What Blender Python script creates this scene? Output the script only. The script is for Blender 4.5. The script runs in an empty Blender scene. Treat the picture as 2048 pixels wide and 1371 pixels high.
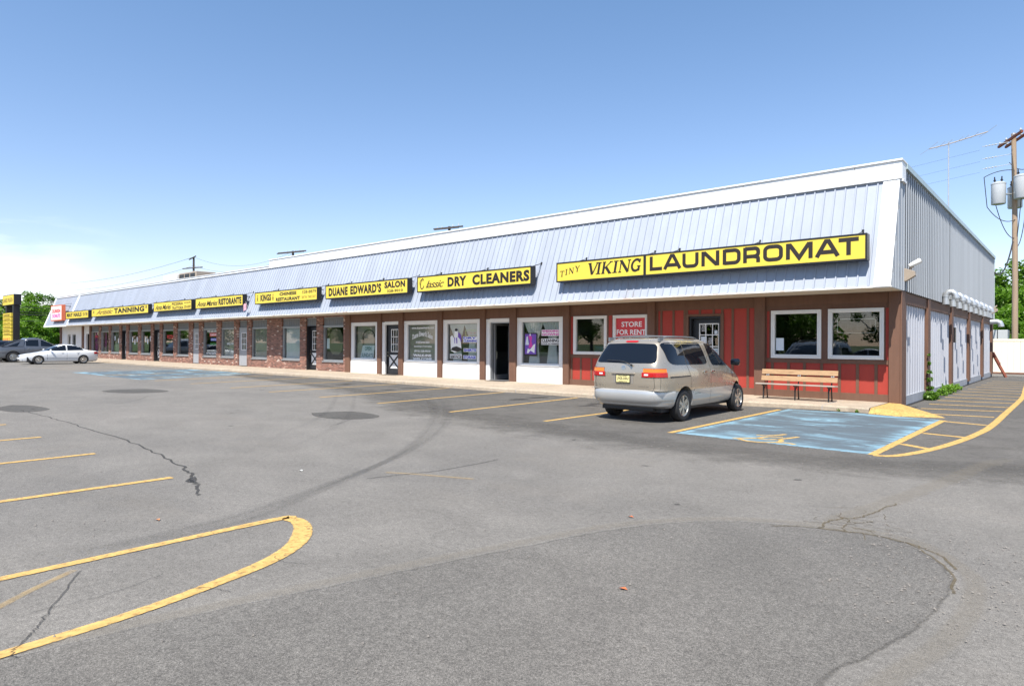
import bpy, bmesh, math, random
from mathutils import Vector, Matrix
R = math.radians
C = bpy.context.scene.collection
sc = bpy.context.scene
random.seed(7)

# ------------------------------------------------------------------ camera
cam = bpy.data.cameras.new('camera'); co = bpy.data.objects.new('camera', cam); C.objects.link(co)
cam.sensor_width = 36; cam.lens = 36*1299.1/2048; cam.clip_start = .05; cam.clip_end = 4000
co.matrix_world = Matrix(((0.752334, -0.003427, 0.658773, 3.5304), (0.658761, -0.004054, -0.752342, -19.3319), (0.005249, 0.999986, -0.000792, 1.63), (0, 0, 0, 1)))
sc.camera = co

# ------------------------------------------------------------------ node helpers
def nt_new(name):
    m = bpy.data.materials.new(name); m.use_nodes = True
    nt = m.node_tree
    for n in list(nt.nodes): nt.nodes.remove(n)
    out = nt.nodes.new('ShaderNodeOutputMaterial')
    return m, nt, out
def N(nt, t, **k):
    n = nt.nodes.new(t)
    for a, v in k.items():
        if a in n.inputs.keys() if isinstance(a, str) else False: n.inputs[a].default_value = v
        else: setattr(n, a, v)
    return n
def L(nt, a, b): nt.links.new(a, b)
def setin(n, **k):
    for a, v in k.items(): n.inputs[a.replace('_', ' ')].default_value = v
    return n
def math_(nt, op, a, b=None, c=None, clamp=False):
    n = nt.nodes.new('ShaderNodeMath'); n.operation = op; n.use_clamp = clamp
    for i, v in enumerate((a, b, c)):
        if v is None: continue
        if isinstance(v, (int, float)): n.inputs[i].default_value = v
        else: L(nt, v, n.inputs[i])
    return n.outputs[0]
def ramp(nt, fac, stops):
    n = nt.nodes.new('ShaderNodeValToRGB')
    e = n.color_ramp.elements
    while len(e) < len(stops): e.new(.5)
    for i, (p, c) in enumerate(stops):
        e[i].position = p
        e[i].color = (c, c, c, 1) if isinstance(c, (int, float)) else (*c, 1)
    L(nt, fac, n.inputs[0]); return n.outputs[0]
def pos(nt, scale=(1, 1, 1), geo=True):
    g = nt.nodes.new('ShaderNodeNewGeometry') if geo else nt.nodes.new('ShaderNodeTexCoord')
    s = g.outputs['Position'] if geo else g.outputs['Object']
    if scale != (1, 1, 1):
        m = nt.nodes.new('ShaderNodeVectorMath'); m.operation = 'MULTIPLY'; L(nt, s, m.inputs[0]); m.inputs[1].default_value = scale; s = m.outputs[0]
    return s
def noise(nt, vec, scale, detail=4, rough=.55, dist=0):
    n = nt.nodes.new('ShaderNodeTexNoise'); L(nt, vec, n.inputs['Vector'])
    n.inputs['Scale'].default_value = scale; n.inputs['Detail'].default_value = detail; n.inputs['Roughness'].default_value = rough; n.inputs['Distortion'].default_value = dist
    return n.outputs['Fac']
def mix(nt, fac, a, b, mode='MIX'):
    n = nt.nodes.new('ShaderNodeMix'); n.data_type = 'RGBA'; n.blend_type = mode
    for i, v in ((0, fac), (6, a), (7, b)):
        if isinstance(v, (int, float)): n.inputs[i].default_value = v if i == 0 else (v, v, v, 1)
        elif isinstance(v, tuple): n.inputs[i].default_value = (*v, 1)
        else: L(nt, v, n.inputs[i])
    return n.outputs[2]
def bump(nt, h, strength=.3, dist=.01):
    n = nt.nodes.new('ShaderNodeBump'); n.inputs['Strength'].default_value = strength; n.inputs['Distance'].default_value = dist
    L(nt, h, n.inputs['Height']); return n.outputs[0]
def bsdf(nt, out, col, rough=.6, metal=0, spec=.5, coat=0, normal=None):
    b = nt.nodes.new('ShaderNodeBsdfPrincipled')
    if isinstance(col, tuple): b.inputs['Base Color'].default_value = (*col, 1)
    else: L(nt, col, b.inputs['Base Color'])
    if isinstance(rough, (int, float)): b.inputs['Roughness'].default_value = rough
    else: L(nt, rough, b.inputs['Roughness'])
    b.inputs['Metallic'].default_value = metal; b.inputs['Specular IOR Level'].default_value = spec
    b.inputs['Coat Weight'].default_value = coat; b.inputs['Coat Roughness'].default_value = .03
    if normal is not None: L(nt, normal, b.inputs['Normal'])
    if out is not None: L(nt, b.outputs[0], out.inputs[0])
    return b

# ------------------------------------------------------------------ world, sun, exposure
SUN_EL, SUN_AZ = 57.2, 162.1          # azimuth clockwise from +Y
w = bpy.data.worlds.new('World'); sc.world = w; w.use_nodes = True
nt = w.node_tree; bg = nt.nodes['Background']
sky = nt.nodes.new('ShaderNodeTexSky'); sky.sky_type = 'NISHITA'; sky.sun_disc = False
sky.sun_elevation = R(SUN_EL); sky.sun_rotation = R(SUN_AZ); sky.air_density = 1.0; sky.dust_density = .15; sky.ozone_density = 1.6; sky.altitude = 0
tc = nt.nodes.new('ShaderNodeTexCoord'); gen = tc.outputs['Generated']
sep = nt.nodes.new('ShaderNodeSeparateXYZ'); L(nt, gen, sep.inputs[0])
# thin cirrus low in the west
sv = nt.nodes.new('ShaderNodeVectorMath'); sv.operation = 'MULTIPLY'; L(nt, gen, sv.inputs[0]); sv.inputs[1].default_value = (1.0, 1.6, 7.5)
n1 = noise(nt, sv.outputs[0], 3.1, 7, .55, .35)
el = math_(nt, 'SMOOTH_MAX', sep.outputs[2], 0.0, .001)
band = ramp(nt, el, [(0, 1), (.085, .95), (.15, .30), (.19, 0)])
dt = nt.nodes.new('ShaderNodeVectorMath'); dt.operation = 'DOT_PRODUCT'; L(nt, gen, dt.inputs[0]); dt.inputs[1].default_value = (-.997, .07, 0)
side = ramp(nt, dt.outputs['Value'], [(.955, 0), (.992, 1)])
cm = math_(nt, 'ADD', math_(nt, 'MULTIPLY', band, side), math_(nt, 'MULTIPLY', math_(nt, 'SUBTRACT', n1, .5), 1.9))
cm = math_(nt, 'MULTIPLY', ramp(nt, cm, [(.30, 0), (.80, 1)]), math_(nt, 'MULTIPLY', side, ramp(nt, el, [(.13, 1), (.21, 0)])))
tint = mix(nt, 1.0, sky.outputs[0], ramp(nt, el, [(0, (1.12, .955, 1.03)), (.22, (1.0, .99, 1.06)), (.5, (.90, 1.03, 1.10))]), 'MULTIPLY')
mx = mix(nt, math_(nt, 'MULTIPLY', cm, .45), tint, (8.6, 9.0, 9.6))
L(nt, mx, bg.inputs[0]); bg.inputs[1].default_value = .112
sun = bpy.data.lights.new('sun', 'SUN'); so = bpy.data.objects.new('sun', sun); C.objects.link(so)
sun.energy = 5.0; sun.angle = R(.53); sun.color = (1, .955, .88)
sd = Vector((math.sin(R(SUN_AZ))*math.cos(R(SUN_EL)), math.cos(R(SUN_AZ))*math.cos(R(SUN_EL)), math.sin(R(SUN_EL))))
so.rotation_euler = sd.to_track_quat('Z', 'Y').to_euler(); so.location = sd*60
sc.view_settings.view_transform = 'Standard'; sc.view_settings.look = 'None'; sc.view_settings.gamma = 1; sc.view_settings.exposure = .72
sc.render.engine = 'CYCLES'
sc.cycles.max_bounces = 8; sc.cycles.transparent_max_bounces = 24; sc.cycles.glossy_bounces = 4

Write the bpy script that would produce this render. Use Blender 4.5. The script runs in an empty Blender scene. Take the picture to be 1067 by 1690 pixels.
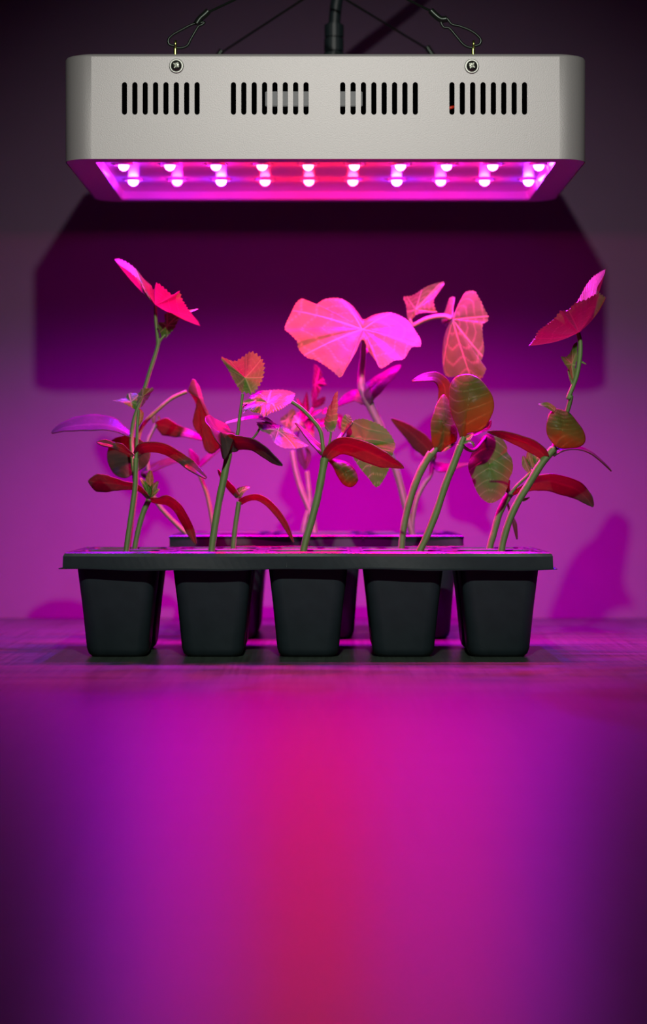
import bpy, bmesh, math, random
from mathutils import Vector, Matrix
from mathutils.geometry import tessellate_polygon
random.seed(7)
S = bpy.context.scene
COL = S.collection
MM = 0.001
# light levels and colours
KEY_ENERGY, KEY_SIZE = 29.0, 44
LED_ENERGY, LED_CONE, DOME_STRENGTH = 3.7, 158, 200.0
LED_GAIN = {'R': 1.0, 'B': 1.3, 'M': 1.05, 'V': 1.2, 'P': 1.0}
ROW_FRONT, ROW_REAR = 'VPMRRRPMPV', 'BMBRRRBMPB'
WALL = (0.112, 0.072, 0.122)
WOOD, WOOD_ROUGH, WOOD_SPEC = (0.044, 0.064, 0.050), 0.32, 0.16
LEAF, LEAF_T = (0.042, 0.210, 0.018), (0.085, 0.05, 0.022)
COTY, COTY_T = (0.065, 0.110, 0.026), (0.34, 0.14, 0.016)

# ------------------------------------------------------------------ camera, world, key light, exposure
cam_d = bpy.data.cameras.new('camera')
cam_d.sensor_fit = 'HORIZONTAL'; cam_d.sensor_width = 36.0
cam_d.lens = 3776.0 / 1067.0 * 36.0
cam_d.shift_y = -45.0 / 1067.0
cam_d.clip_start = 0.02
cam_d.dof.use_dof = True; cam_d.dof.focus_distance = 1.41; cam_d.dof.aperture_fstop = 10.5
cam = bpy.data.objects.new('camera', cam_d); COL.objects.link(cam)
cam.location = (0, 0, 0.105); cam.rotation_euler = (math.pi/2, 0, 0)
S.camera = cam

w = bpy.data.worlds.new('dark_room'); S.world = w; w.use_nodes = True
w.node_tree.nodes['Background'].inputs[0].default_value = (0.55, 0.5, 0.62, 1)
w.node_tree.nodes['Background'].inputs[1].default_value = 0.004

kd = bpy.data.lights.new('key_torch', 'SPOT')                  # the photographer's small snooted lamp, above the camera
kd.energy = KEY_ENERGY; kd.color = (1.0, 0.965, 0.9); kd.shadow_soft_size = 0.011
kd.spot_size = math.radians(KEY_SIZE); kd.spot_blend = 1.0
key = bpy.data.objects.new('key_torch', kd); COL.objects.link(key)
key.location = (0.012, 0.490, 0.636)
key.rotation_euler = (Vector((0.012, 1.50, 0.175)) - key.location).to_track_quat('-Z', 'Y').to_euler()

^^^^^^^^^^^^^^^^

Problem statement:
Without the pictures, please reproduce each line of the listing above exactly, from the first one through the line bearing "sc.camera = co".

Result below:
What Blender Python script creates this scene? Output the script only. The script is for Blender 4.5. The script runs in an empty Blender scene. Treat the picture as 2048 pixels wide and 1371 pixels high.
import bpy, bmesh, math, random
from mathutils import Vector, Matrix
R = math.radians
C = bpy.context.scene.collection
sc = bpy.context.scene
random.seed(7)

# ------------------------------------------------------------------ camera
cam = bpy.data.cameras.new('camera'); co = bpy.data.objects.new('camera', cam); C.objects.link(co)
cam.sensor_width = 36; cam.lens = 36*1299.1/2048; cam.clip_start = .05; cam.clip_end = 4000
co.matrix_world = Matrix(((0.752334, -0.003427, 0.658773, 3.5304), (0.658761, -0.004054, -0.752342, -19.3319), (0.005249, 0.999986, -0.000792, 1.63), (0, 0, 0, 1)))
sc.camera = co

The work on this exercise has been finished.